Rows from a 3D scene dataset
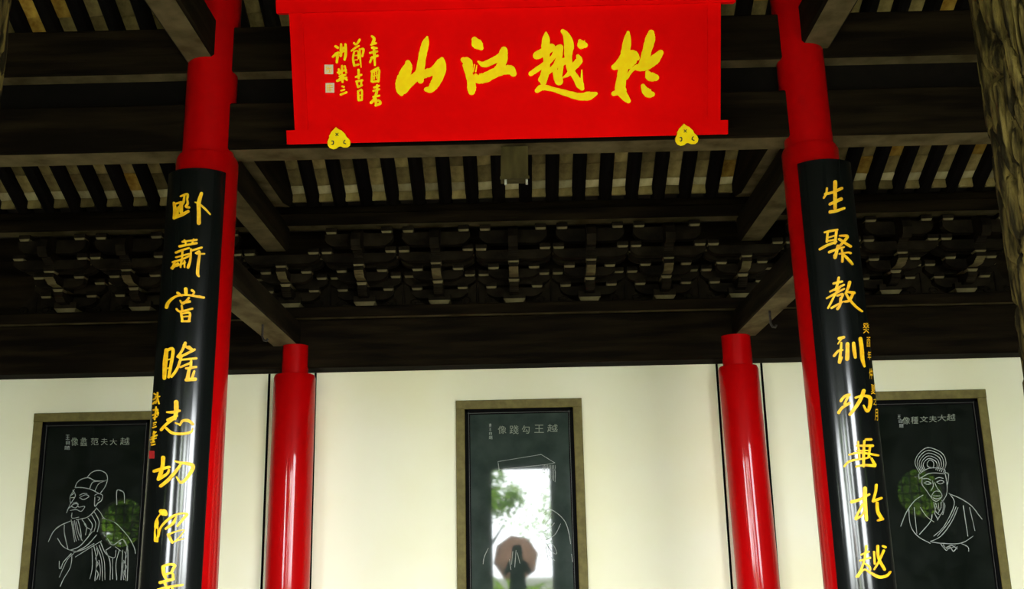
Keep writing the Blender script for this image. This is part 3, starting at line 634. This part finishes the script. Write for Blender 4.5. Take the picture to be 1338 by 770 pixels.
RIGHT = [
 (H1, [[(145, 122, 18), (140, 160, 20), (122, 192, 18)], [(132, 165, 22), (190, 150, 22), (253, 122, 26)], [(205, 75, 32), (205, 150, 30), (205, 270, 28)], [(167, 240, 24), (248, 202, 30)], [(168, 298, 28), (215, 290, 26), (272, 270, 20)]]),
 (H1, [[(127, 450, 15), (170, 440, 20), (223, 430, 16)], [(150, 452, 20), (145, 520, 22)], [(215, 442, 20), (205, 530, 22)], [(152, 490, 13), (200, 475, 13)], [(152, 515, 13), (200, 505, 13)], [(92, 577, 20), (150, 545, 22), (213, 520, 20)], [(240, 475, 15), (295, 480, 24), (260, 530, 22), (230, 560, 20)], [(235, 500, 20), (280, 530, 20), (320, 555, 20)], [(162, 598, 22), (220, 575, 18), (270, 560, 14)], [(225, 552, 24), (215, 600, 26), (205, 636, 30)], [(255, 577, 15), (260, 620, 20), (258, 668, 20)], [(237, 610, 15), (300, 600, 15), (320, 605, 16)], [(272, 620, 18), (310, 660, 22), (333, 688, 16)], [(197, 623, 15), (215, 600, 16)]]),
 (H2, [[(137, 90, 20), (200, 75, 18)], [(175, 48, 22), (165, 100, 22), (150, 140, 18)], [(112, 150, 15), (213, 100, 18)], [(87, 200, 15), (150, 165, 18), (215, 130, 15)], [(190, 110, 18), (150, 170, 18), (120, 230, 18), (97, 273, 16)], [(165, 180, 18), (205, 170, 20), (190, 210, 18)], [(190, 200, 22), (185, 250, 22), (167, 278, 26)], [(122, 273, 18), (170, 245, 18), (208, 225, 14)], [(255, 80, 26), (245, 120, 24), (225, 160, 16)], [(230, 150, 18), (288, 160, 24)], [(280, 165, 22), (255, 215, 22), (222, 225, 18)], [(225, 160, 18), (255, 210, 20), (300, 260, 18), (347, 298, 14)]]),
 (H2, [[(178, 500, 26), (213, 490, 24)], [(195, 502, 18), (170, 540, 10)], [(142, 628, 24), (175, 590, 18), (205, 585, 14)], [(195, 532, 16), (190, 600, 22), (180, 676, 26)], [(200, 640, 15), (185, 680, 20)], [(240, 540, 30), (240, 600, 32), (238, 652, 34)], [(285, 535, 26), (290, 590, 30), (298, 640, 22)], [(335, 500, 28), (345, 580, 32), (350, 650, 30), (366, 708, 14)]]),
 (H3, [[(103, 188, 24), (130, 155, 22), (163, 145, 24)], [(155, 152, 20), (130, 210, 20)], [(88, 272, 26), (110, 240, 22), (163, 205, 22)], [(265, 115, 30), (245, 170, 28), (210, 230, 28), (167, 286, 24)], [(207, 165, 18), (260, 150, 18), (308, 165, 28), (310, 220, 26), (290, 263, 22), (264, 220, 12)]]),
 (H3, [[(282, 465, 20), (318, 465, 20)], [(270, 477, 18), (265, 560, 22), (265, 658, 20)], [(217, 510, 15), (328, 510, 22)], [(225, 482, 16), (235, 600, 16)], [(310, 520, 16), (300, 590, 16)], [(162, 575, 15), (240, 560, 18), (368, 580, 16)], [(128, 658, 16), (170, 620, 18), (280, 600, 16), (310, 590, 12)], [(212, 660, 18), (270, 650, 20), (343, 655, 24)], [(320, 602, 16), (345, 648, 22)], [(217, 545, 11), (310, 545, 11)]]),
 (H4, [[(118, 185, 26), (170, 170, 22), (233, 135, 16)], [(205, 95, 30), (205, 180, 30), (215, 306, 24)], [(190, 202, 18), (160, 260, 18), (142, 298, 18)], [(147, 300, 22), (185, 275, 14), (195, 252, 10)], [(280, 72, 18), (275, 120, 18), (258, 180, 18)], [(262, 180, 22), (313, 160, 18)], [(285, 192, 20), (290, 250, 22), (315, 296, 26)], [(292, 310, 16), (322, 300, 20)]]),
 (H4, [[(180, 540, 14), (230, 520, 16)], [(215, 482, 18), (205, 560, 18)], [(172, 580, 14), (240, 560, 14)], [(200, 580, 16), (180, 640, 16), (150, 688, 16)], [(205, 600, 14), (235, 620, 16), (240, 640, 14)], [(162, 690, 9), (200, 640, 13), (240, 660, 18), (300, 690, 24), (350, 680, 20), (373, 655, 14)], [(290, 482, 20), (295, 560, 20), (335, 638, 20)], [(265, 520, 14), (270, 600, 16)], [(330, 512, 16), (300, 580, 16), (267, 638, 14)], [(325, 482, 16), (340, 490, 18)]])]
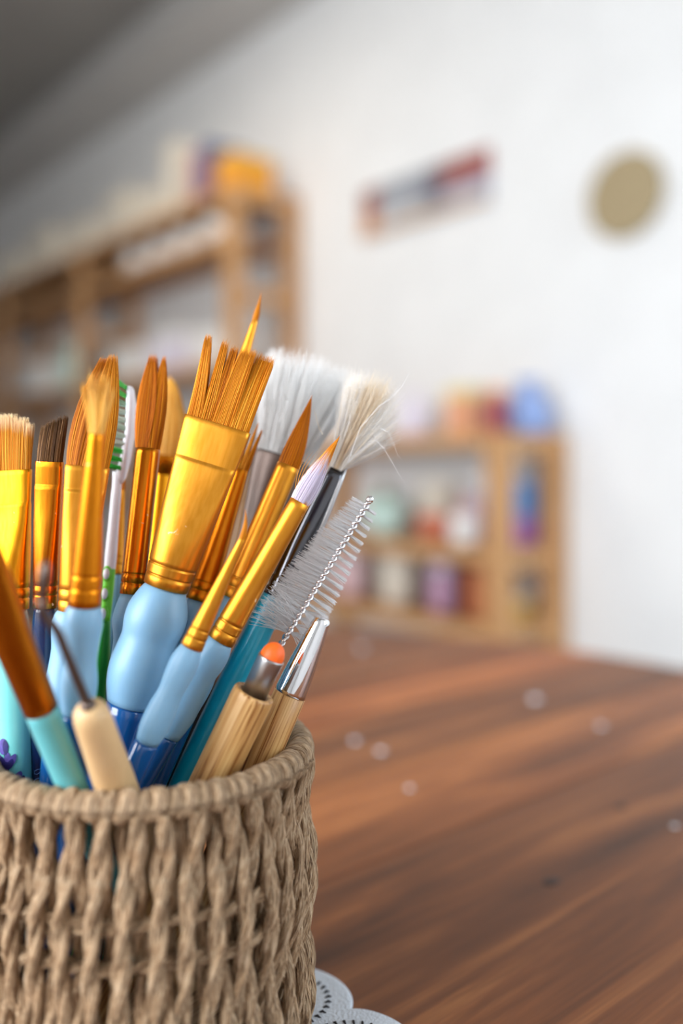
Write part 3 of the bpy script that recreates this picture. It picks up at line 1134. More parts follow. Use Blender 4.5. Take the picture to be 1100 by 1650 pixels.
H_green = hair_mat('green_tuft', [(0.0, srgb(30, 170, 60)), (0.5, srgb(80, 220, 90)), (1.0, srgb(150, 235, 150))], rough=0.5, transl=0.15)
H_pale = hair_mat('pale_tuft', [(0.0, srgb(110, 180, 130)), (0.3, srgb(215, 238, 224)), (1.0, srgb(245, 252, 248))], rough=0.5, transl=0.15)


# ------------------------------------------------------------------ brush building kit
class Ax:
    """axis of a tool through two seen points; local z runs from its lower end upwards, local -y faces the camera"""

    def __init__(self, T, L, roll=0.0, zb=None, name=''):
        T, L = P(*T), P(*L)
        self.d = (T - L).normalized()
        zb = FLOOR if zb is None else zb
        self.B = L + self.d * ((zb - L.z) / self.d.z)
        x = Vector((1, 0, 0))
        x = (x - self.d * x.dot(self.d)).normalized()
        y = self.d.cross(x)
        R = Matrix((x, y, self.d)).transposed()
        self.R = R @ Matrix.Rotation(roll, 3, 'Z')
        rel = self.B - BC
        rr = math.hypot(rel.x, rel.y)
        k = (RIM - self.B.z) / self.d.z
        q = self.B + self.d * k - BC
        print('AX %-14s base r=%.4f (%.3f,%.3f) rim r=%.4f' % (name, rr, rel.x, rel.y, math.hypot(q.x, q.y)), '<<<' if rr > 0.0455 or math.hypot(q.x, q.y) > 0.0445 else '')

    def s(self, py):
        B, d = self.B, self.d
        return (F * (CZ - B.z) - (py - HY) * B.y) / ((py - HY) * d.y + F * d.z)

    def m(self, py):
        return (self.B.y + self.s(py) * self.d.y) / F

    def r(self, py, wpx):
        return wpx * self.m(py) / 2

    def ring(self, py, wpx, ratio=1.0, power=2.0):
        r = self.r(py, wpx)
        return (self.s(py), r, r * ratio, power)

    def loc(self, px, py, Y):
        return self.R.transposed() @ (P(px, py, Y) - self.B)

    def thing(self, name, label, cat, group=None):
        return empty(name, label, cat, self.B, self.R, group)


def ferrule_rings(ax, py0, w0, py1, w1, flat=None, crimp=None, rings_at=()):
    """round ferrule from lower py0 to upper py1; flat=(ratio at top), crimp=py of the pressed line"""
    out = []
    N = 26
    marks = sorted(set([py0 + (py1 - py0) * i / N for i in range(N + 1)]
                       + [q + e for q in rings_at for e in (-1.6, -0.7, 0, 0.7, 1.6)]
                       + ([crimp - 1.5, crimp + 1.5] if crimp else [])), reverse=True)
    for py in marks:
        f = (py0 - py) / (py0 - py1)
        w = w0 + (w1 - w0) * f
        ratio, power = 1.0, 2.0
        if flat:
            g = min(1, max(0, (f - 0.1) / ((py0 - crimp) / (py0 - py1) - 0.1)))
            g = g * g * (3 - 2 * g)
            ratio = 1.0 + (flat * 1.35 - 1.0) * g
            if py < crimp:
                ratio = flat
            power = 2.0 + 1.6 * g
        for q in rings_at:
            dd = abs(py - q)
            if dd < 1.0:
                w *= 0.955
        out.append(ax.ring(py, w, ratio, power))
    return out


def add_ferrule(ax, t, py0, w0, py1, w1, mat, flat=None, crimp=None, rings_at=(), bead=True):
    rg = ferrule_rings(ax, py0, w0, py1, w1, flat, crimp, rings_at)
    z, rx, ry, p = rg[-1]
    lip = [(z + 0.0001, rx * 0.97, ry * 0.95, p), (z - 0.0012, rx * 0.93, ry * 0.9, p)]
    z0, rx0, ry0, p0 = rg[0]
    pre = [(z0 + 0.0002, rx0 * 0.9, ry0 * 0.9, p0), (z0 - 0.0001, rx0 * 0.97, ry0 * 0.97, p0)]
    return geo_obj('ferrule', loft(pre + rg + lip, 36), mat, t)


def add_profile(ax, t, name, prof, mat, ratio=1.0, sides=30, label=None, power=2.0):
    """prof: list of (py, width px) from bottom to top, smoothed"""
    prof = sorted(prof, key=lambda q: -q[0])
    pys = np.array([-q[0] for q in prof], dtype=float)
    ws = np.array([q[1] for q in prof], dtype=float)
    xs = []
    for a, b in zip(pys[:-1], pys[1:]):
        k = max(2, int((b - a) / 7))
        xs += list(np.linspace(a, b, k, endpoint=False))
    xs.append(pys[-1])
    # catmull-rom through the widths
    out = []
    for x in xs:
        i = int(np.clip(np.searchsorted(pys, x, 'right') - 1, 0, len(pys) - 2))
        h = pys[i + 1] - pys[i]
        u = (x - pys[i]) / h
        m0 = (ws[i + 1] - ws[max(0, i - 1)]) / (pys[i + 1] - pys[max(0, i - 1)]) * h
        m1 = (ws[min(len(ws) - 1, i + 2)] - ws[i]) / (pys[min(len(ws) - 1, i + 2)] - pys[i]) * h
        w = (2 * u ** 3 - 3 * u ** 2 + 1) * ws[i] + (u ** 3 - 2 * u ** 2 + u) * m0 + (-2 * u ** 3 + 3 * u ** 2) * ws[i + 1] + (u ** 3 - u ** 2) * m1
        out.append(ax.ring(-x, max(0.5, w), ratio, power))
    return geo_obj(name, loft(out, sides), mat, t, label=label)


def add_handle(ax, t, py, wpx, mat, end_w=0.6, label=None, name='handle'):
    """straight tapering handle from pixel row py down to the lower end of the tool"""
    top = ax.ring(py, wpx)
    r = top[1]
    rings = [(0.0, r * end_w * 0.45, r * end_w * 0.45), (0.001, r * end_w * 0.8, r * end_w * 0.8), (0.004, r * end_w, r * end_w),
             (top[0] * 0.5, r * (0.5 + end_w * 0.5), r * (0.5 + end_w * 0.5)), (top[0] - 0.006, r, r), (top[0] - 0.003, r, r), (top[0] - 0.0005, r, r), (top[0], r * 0.96, r * 0.96)]
    return geo_obj(name, loft(rings, 28), mat, t, label=label)


def round_hair(ax, t, py0, w0, tip, mat, n=520, belly=1.12, point=1.6, curve=0.0, flat=1.0, spread=0.0, rad=0.00011, name='bristles', label=None):
    """pointed round brush head; tip = pixel row of the point; curve: sideways bend in px at the tip"""
    z0, r0 = ax.s(py0) - 0.001, ax.r(py0, w0) * 0.93
    Lh = ax.s(tip) - z0
    mp = ax.m(py0)
    k = 9
    u = RNG.uniform(0, 2 * PI, n)
    q = np.sqrt(RNG.uniform(0.25, 1.0, n))
    ln = RNG.uniform(0.86, 1.0, n) * np.where(q > 0.8, RNG.uniform(0.72, 1.0, n), 1.0)
    s = np.linspace(0, 1, k)
    pts = np.zeros((n, k, 3))
    for i in range(k):
        ss = s[i] * ln
        pr = (1 + (belly - 1) * np.sin(PI * np.clip(ss * 1.6, 0, 1))) * np.clip(1 - ss ** point, 0.02, 1) + spread * ss
        bend = curve * mp * ss ** 2
        pts[:, i, 0] = np.cos(u) * q * r0 * pr + bend
        pts[:, i, 1] = np.sin(u) * q * r0 * pr * flat
        pts[:, i, 2] = z0 + ss * Lh
    tone = np.clip(RNG.normal(0.5, 0.26, n), 0, 1)
    o = fibres(name, pts, rad, tone, mat, t, label=label)
    # solid heart of the hair bundle
    if spread < 0.2:
        rings = []
        for i in range(14):
            ss = i / 13 * 0.95
            pr = (1 + (belly - 1) * math.sin(PI * min(1, ss * 1.6))) * max(0.03, 1 - ss ** point) * 0.93
            rings.append((z0 + ss * Lh, r0 * pr, r0 * pr * flat, 2.0, curve * mp * ss ** 2, 0))
        V, Fc, UV = loft(rings, 22)
        UV = [(0.3, v) for _, v in UV]
        me = make_mesh('bristle_core', V, Fc, mat, True, UV)
        link('bristle_core', me, t)
    return o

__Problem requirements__
Look through the entries above; copy each line where the string "Blender" appears.

__Response__
Keep writing the Blender script for this image. This is part 3, starting at line 634. This part finishes the script. Write for Blender 4.5. Take the picture to be 1338 by 770 pixels.
Write part 3 of the bpy script that recreates this picture. It picks up at line 1134. More parts follow. Use Blender 4.5. Take the picture to be 1100 by 1650 pixels.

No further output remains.